Jakarta, aktual.com – Wacana mengakhiri pemilihan kepala daerah (pilkada) langsung kembali menguat setelah Ketua Umum Partai Golkar Bahlil Lahadalia mengusulkan dilakukan melalui DPRD dengan alasan biaya politik yang mahal. Gagasan ini pun sebelumnya pernah disampaikan Presiden Prabowo Subianto.

Meski menuai kritik karena dinilai berpotensi memangkas hak pilih rakyat dan memundurkan demokrasi, namun ada jalan tengah agar usulan tersebut berjalan.

Rektor Universitas Paramadina Didik J Rachbini mengajukan inovasi mixed method atau campuran. Pertama, pilkada tidak dilakukan secara langsung tetapi dipilih oleh DPRD. Kedua, calon gubernur dan calon bupati/walikota bukan ditetapkan elit partai tetapi berasal dari unsur pilihan masyarakat, yakni 3 anggota DPRD terpilih dengan suara terbanyak dari propinsi atau kabupaten/kota tersebut.
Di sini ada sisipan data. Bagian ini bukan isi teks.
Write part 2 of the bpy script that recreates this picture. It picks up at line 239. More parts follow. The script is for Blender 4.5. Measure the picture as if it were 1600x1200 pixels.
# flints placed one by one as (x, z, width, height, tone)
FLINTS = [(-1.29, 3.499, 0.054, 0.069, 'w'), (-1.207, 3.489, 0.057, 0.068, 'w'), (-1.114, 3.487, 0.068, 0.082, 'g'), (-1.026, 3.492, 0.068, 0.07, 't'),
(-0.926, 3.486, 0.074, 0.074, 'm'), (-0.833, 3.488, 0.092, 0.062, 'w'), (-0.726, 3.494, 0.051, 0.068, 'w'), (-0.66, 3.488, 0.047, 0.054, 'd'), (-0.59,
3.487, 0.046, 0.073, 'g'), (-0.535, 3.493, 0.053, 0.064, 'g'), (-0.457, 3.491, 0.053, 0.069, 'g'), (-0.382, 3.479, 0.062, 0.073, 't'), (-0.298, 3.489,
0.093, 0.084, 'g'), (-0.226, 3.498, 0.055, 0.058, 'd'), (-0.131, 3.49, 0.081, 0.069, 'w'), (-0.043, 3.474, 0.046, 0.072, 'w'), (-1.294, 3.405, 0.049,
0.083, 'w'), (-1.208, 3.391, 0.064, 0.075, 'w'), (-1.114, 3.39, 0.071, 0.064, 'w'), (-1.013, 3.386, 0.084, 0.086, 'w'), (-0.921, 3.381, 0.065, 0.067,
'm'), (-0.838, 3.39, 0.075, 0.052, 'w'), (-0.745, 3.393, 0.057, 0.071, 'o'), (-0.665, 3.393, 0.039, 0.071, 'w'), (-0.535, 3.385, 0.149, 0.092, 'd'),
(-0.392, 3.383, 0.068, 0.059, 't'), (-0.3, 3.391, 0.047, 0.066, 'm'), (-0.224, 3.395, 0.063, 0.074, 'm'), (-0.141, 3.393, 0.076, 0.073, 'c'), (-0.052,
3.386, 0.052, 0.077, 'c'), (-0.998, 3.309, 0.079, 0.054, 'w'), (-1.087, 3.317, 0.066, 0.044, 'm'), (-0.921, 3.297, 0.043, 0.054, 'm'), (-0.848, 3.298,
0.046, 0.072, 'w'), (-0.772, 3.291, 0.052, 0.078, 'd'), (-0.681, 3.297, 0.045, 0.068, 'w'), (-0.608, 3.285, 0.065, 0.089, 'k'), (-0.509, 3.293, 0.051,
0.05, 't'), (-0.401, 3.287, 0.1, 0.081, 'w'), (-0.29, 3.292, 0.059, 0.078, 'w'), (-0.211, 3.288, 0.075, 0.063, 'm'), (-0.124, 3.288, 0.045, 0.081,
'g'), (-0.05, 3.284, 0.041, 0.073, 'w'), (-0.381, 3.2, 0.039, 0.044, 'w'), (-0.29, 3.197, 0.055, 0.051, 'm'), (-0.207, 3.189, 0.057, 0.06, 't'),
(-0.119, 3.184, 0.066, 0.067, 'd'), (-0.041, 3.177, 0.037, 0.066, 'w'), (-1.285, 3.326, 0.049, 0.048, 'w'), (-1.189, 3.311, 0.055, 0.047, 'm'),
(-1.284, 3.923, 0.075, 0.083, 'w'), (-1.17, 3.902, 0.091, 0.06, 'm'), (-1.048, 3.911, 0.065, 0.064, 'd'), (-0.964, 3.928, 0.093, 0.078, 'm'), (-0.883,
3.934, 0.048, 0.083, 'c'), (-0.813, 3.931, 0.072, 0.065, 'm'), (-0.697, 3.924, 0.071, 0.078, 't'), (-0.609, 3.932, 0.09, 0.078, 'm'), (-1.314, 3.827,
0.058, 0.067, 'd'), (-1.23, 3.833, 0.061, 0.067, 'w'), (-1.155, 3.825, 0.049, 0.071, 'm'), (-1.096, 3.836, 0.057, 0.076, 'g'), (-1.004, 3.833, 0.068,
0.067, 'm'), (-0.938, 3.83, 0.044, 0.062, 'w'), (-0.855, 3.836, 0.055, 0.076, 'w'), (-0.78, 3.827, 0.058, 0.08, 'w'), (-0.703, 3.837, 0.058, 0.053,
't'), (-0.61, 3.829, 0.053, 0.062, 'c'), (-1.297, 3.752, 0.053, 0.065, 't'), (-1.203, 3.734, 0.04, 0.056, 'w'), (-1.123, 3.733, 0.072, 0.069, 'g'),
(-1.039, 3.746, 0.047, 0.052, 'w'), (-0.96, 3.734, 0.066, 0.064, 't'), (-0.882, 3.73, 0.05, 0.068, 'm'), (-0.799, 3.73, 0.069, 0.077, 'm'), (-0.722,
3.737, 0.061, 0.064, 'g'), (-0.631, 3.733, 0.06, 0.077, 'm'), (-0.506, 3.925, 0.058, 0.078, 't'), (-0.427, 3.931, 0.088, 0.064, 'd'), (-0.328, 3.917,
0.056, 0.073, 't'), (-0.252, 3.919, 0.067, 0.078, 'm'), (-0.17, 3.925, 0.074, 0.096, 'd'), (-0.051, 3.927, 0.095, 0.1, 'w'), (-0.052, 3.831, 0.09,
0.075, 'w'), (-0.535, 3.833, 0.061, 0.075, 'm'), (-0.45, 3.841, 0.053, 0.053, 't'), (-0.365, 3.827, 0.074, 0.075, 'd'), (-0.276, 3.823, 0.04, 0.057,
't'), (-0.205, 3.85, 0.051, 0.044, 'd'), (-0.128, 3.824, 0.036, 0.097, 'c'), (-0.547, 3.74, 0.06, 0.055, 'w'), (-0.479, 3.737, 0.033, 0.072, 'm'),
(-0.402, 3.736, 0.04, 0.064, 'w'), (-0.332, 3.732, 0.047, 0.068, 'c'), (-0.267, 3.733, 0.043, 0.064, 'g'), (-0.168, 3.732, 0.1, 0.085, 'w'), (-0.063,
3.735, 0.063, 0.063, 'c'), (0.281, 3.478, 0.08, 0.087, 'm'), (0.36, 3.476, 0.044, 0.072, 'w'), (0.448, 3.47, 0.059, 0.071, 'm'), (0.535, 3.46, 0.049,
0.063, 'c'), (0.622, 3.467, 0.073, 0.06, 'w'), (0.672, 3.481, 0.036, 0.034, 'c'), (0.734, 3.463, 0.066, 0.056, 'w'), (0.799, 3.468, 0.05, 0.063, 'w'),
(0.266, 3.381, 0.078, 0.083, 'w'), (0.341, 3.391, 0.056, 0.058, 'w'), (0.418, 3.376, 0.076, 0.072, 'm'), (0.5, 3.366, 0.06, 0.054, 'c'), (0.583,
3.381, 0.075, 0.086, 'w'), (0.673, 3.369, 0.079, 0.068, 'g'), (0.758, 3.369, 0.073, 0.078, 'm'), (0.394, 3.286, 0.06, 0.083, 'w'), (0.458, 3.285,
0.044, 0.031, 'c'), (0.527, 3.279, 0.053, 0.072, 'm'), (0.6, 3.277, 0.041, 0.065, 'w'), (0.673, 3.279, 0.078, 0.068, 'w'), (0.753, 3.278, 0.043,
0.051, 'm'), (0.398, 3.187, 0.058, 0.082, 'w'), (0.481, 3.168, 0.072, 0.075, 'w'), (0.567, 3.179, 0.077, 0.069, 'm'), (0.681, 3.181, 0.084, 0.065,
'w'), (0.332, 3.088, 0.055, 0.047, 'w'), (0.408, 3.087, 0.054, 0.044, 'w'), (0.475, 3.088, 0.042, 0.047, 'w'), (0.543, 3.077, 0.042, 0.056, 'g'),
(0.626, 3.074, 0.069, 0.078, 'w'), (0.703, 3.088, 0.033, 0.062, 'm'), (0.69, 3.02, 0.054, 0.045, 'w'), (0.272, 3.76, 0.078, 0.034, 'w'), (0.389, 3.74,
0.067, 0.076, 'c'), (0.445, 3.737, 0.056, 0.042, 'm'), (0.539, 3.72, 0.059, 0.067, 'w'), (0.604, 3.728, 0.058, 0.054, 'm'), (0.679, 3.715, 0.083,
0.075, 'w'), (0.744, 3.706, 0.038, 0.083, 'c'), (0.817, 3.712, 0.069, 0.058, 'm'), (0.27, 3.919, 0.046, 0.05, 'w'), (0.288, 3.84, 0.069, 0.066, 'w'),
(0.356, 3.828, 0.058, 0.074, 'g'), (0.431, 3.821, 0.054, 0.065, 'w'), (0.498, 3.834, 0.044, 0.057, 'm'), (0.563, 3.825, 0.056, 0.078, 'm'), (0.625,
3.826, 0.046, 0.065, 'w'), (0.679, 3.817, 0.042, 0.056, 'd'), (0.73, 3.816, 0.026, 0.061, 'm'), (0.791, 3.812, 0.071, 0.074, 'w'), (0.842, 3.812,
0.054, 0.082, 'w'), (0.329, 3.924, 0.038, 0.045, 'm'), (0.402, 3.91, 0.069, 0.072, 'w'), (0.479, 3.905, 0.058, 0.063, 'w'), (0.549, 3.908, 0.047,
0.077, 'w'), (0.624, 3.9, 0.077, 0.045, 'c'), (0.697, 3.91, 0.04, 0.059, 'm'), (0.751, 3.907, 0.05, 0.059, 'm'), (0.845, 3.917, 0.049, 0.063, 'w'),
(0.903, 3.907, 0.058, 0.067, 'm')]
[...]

“Ini merupakan jalan tengah antara demokrasi liberal yang rusak sekarang dengan menghindari sistem pemilihan DPRD seperti Orde Baru,” papar Didik, dalam keterangan tertulisnya, Selasa (23/12/2025).

Menurutnya, pilkada langsung membutuhkan ongkos yang sangat mahal, namun pemilihan tidak langsung juga tidak bebas dari masalah karena hanya elite yang terlibat.

“Jika pemilihan kepala daerah dikembalikan ke DPRD seperti zaman Orde Baru, itu akan menghilangkan hak pilih rakyat sekaligus memundurkan sistem demokrasi,” ujarnya.

Namun, kata Didik, persoalan paling serius justru datang dari keterlibatan teknologi dalam pemilihan langsung.

“Pemilihan langsung selama dua dekade terakhir ditandai oleh keterlibatan alien, seperti AI, bots, buzzer dan barang asing lainnya, yang merusak sendi-sendi demokrasi,” katanya.

Akhirnya, ucap Didik, demokrasi bergeser dari dialog menjadi manipulasi mesin. Dialog dalam demokrasi disapu oleh suara ‘mesin’ media sosial.

Didik menilai kondisi tersebut melahirkan kepemimpinan pencitraan. “Hasilnya adalah pemimpin pencitraan, yang tidak menampakkan wajah aslinya,” katanya.

Meski begitu, Didik menegaskan mengembalikan pilkada sepenuhnya ke DPRD juga berisiko.

“Ini sama dengan keluar dari mulut harimau masuk ke mulut buaya,” ujarnya.